La Russie aurait repris ses activités d'achat de blé pour reconstituer ses réserves domestiques. Une rumeur circulerait même à l'effet qu'une taxe à l'exportation sur le blé russe puisse être prochainement mise en place. De son côté, en raison d'un mauvais hiver, la récolte ukrainienne de blé d'hiver aurait été révisée de 56,7 à 46 millions de tonnes. Sans surprise, la valeur au comptant du blé en provenance de la Mer Noire serait donc à la hausse et rendrait par comparaison le blé de d'autres pays (États unis, Europe, Canada, Australie...) plus compétitif sur les marchés internationaux.

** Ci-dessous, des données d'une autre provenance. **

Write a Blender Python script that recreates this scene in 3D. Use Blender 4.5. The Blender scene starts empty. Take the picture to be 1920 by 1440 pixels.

** Rappelons que la Russie a mis fin à son embargo d'un an sur toute exportation de grains russes en juillet dernier. Suivant la fin de celui-ci, la Russie avait alors rapidement inondé les marchés de blé à bon prix, rendant peu compétitifs sur l'échiquier mondial plusieurs pays exportateurs non seulement de blé, mais également de maïs.
Aux États-Unis, les conditions des cultures de blé d'hiver seraient toujours loin d'être exceptionnelles. Au Texas, 40% des cultures en cours seraient classés dans un état jugé de mauvais à très mauvais.
C'est donc face à cette panacée de nouveaux éléments stimulants pour les prix que ceux-ci ont tous ensemble poursuivi leur progression à la hausse à nouveau aujourd'hui. Il sera maintenant intéressant de connaître les résultats du prochain rapport hebdomadaire du USDA sur les ventes à l'exportation de grains américains qui sera publié ce jeudi. Car excluant l'effet «positif» des conditions météorologiques et de l'état des cultures en Amérique du Sud, tout tend à indiquer maintenant que nous pourrions aussi prochainement assister à une reprise bien distincte des ventes à l'exportation de grains américains. Et si ceci s'avère le cas, l'éventualité de voir la disponibilité de grains aux États-Unis s'amincir dangereusement dans les prochains mois pourrait alors supporter davantage à la hausse les prix des grains.